O filme, naturalmente, não foi um sucesso de bilheteria, mas causou escândalo entre os intelectuais e artistas da esquerda carioca. Alguns líderes do teatro engajado chegaram a proferir protestos exaltados ao final de uma sessão na porta de um cinema onde ele era exibido comercialmente. Uma cena em particular chocava esse grupo de espectadores: durante uma manifestação popular – um comício - o poeta, que está entre os que discursam, chama para perto de si um dos que o ouvem, operário sindicalizado, e, para mostrar quão despreparado ele está para lutar por seus direitos, tapa-lhe violentamente a boca com a mão, gritando para os demais assistentes e para nós, na sala do cinema: "Isto é o Povo! Um imbecil, um analfabeto, um despolitizado!". Em seguida, um homem miserável, representante da pobreza desorganizada, surge dentre a multidão tentando tomar a palavra e é calado com um cano de revólver enfiado na sua boca por um segurança do candidato. Essa imagem é reiterada em longos close-ups destacados do ritmo narrativo e desse modo se transforma num emblema.

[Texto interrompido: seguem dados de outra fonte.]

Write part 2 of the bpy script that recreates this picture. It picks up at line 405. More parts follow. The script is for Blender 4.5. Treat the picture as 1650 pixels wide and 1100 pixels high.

Vivi essa cena - e as cenas de reação indignada que ela suscitou em rodas de bar - como o núcleo de um grande acontecimento cujo nome breve que hoje lhe posso dar não me ocorreria com tanta facilidade então (e por isso eu buscava mil maneiras de dizê-lo para mim mesmo e para os outros): a morte do populismo.
Sem dúvida, os demagogos populistas eram suntuosamente ridicularizados no filme: ali eles eram vistos segurando crucifixos e bandeiras em carro aberto contra o céu do Aterro do Flamengo, exibindo suas mansões de ostentoso mau gosto, participando das solenidades eclesiásticas e carnavalescas que tocam o coração do populacho etc.; mas era a própria fé nas forças populares - e o próprio respeito que os melhores sentiam pelos homens do povo - o que aqui era descartado como arma política ou valor ético em si. Essa hecatombe, eu estava preparado para enfrentá-la. E excitado para examinar-lhe os fenômenos íntimos e antever-lhe as conseqüências. Nada do que veio a se chamar de "tropicalismo" teria tido lugar sem esse momento traumático. O golpe no populismo de esquerda libertava a mente para enquadrar o Brasil de uma perspectiva ampla, permitindo miradas críticas de natureza antropológica, mítica, mística, formalista e moral com que nem se sonhava. Se a cena que indignou os comunistas me encantou pela coragem, foi porque as imagens que, no filme, a precediam e sucediam, procuravam revelar como somos e perguntavam sobre nosso destino. Uma grande cruz na praia domina um grupo formado por demagogos políticos, bichas com fantasias de luxo do baile do Municipal e índios de Carnaval: experimenta-se a um tempo o grotesco e o arejado da situação dessa ilha sempre recém-descoberta e sempre oculta, o Brasil; em meio à multidão de um comício, um velhinho samba de maneira graciosa e ridícula, lúbrica e angelical, alegremente perdido: o povo brasileiro é captado em seus paradoxos que não se sabe se são desesperantes ou sugestivos; decisões políticas são discutidas num pátio cimentado em que as linhas negras de divisão entre as lajes ressaltam e desmentem as entradas e saídas das personagens; a câmera passeia por entre os grupos de quatro, cinco, seis inquietos agitadores, discordantes em suas táticas e seus movimentos corporais; tudo numa fotografia em preto e branco em que enormes espaços de luz são assombrados por dominadoras manchas negras. Era dramaturgia política distinta da usual redução de tudo a uma caricatura esquemática da ideia de luta de classes.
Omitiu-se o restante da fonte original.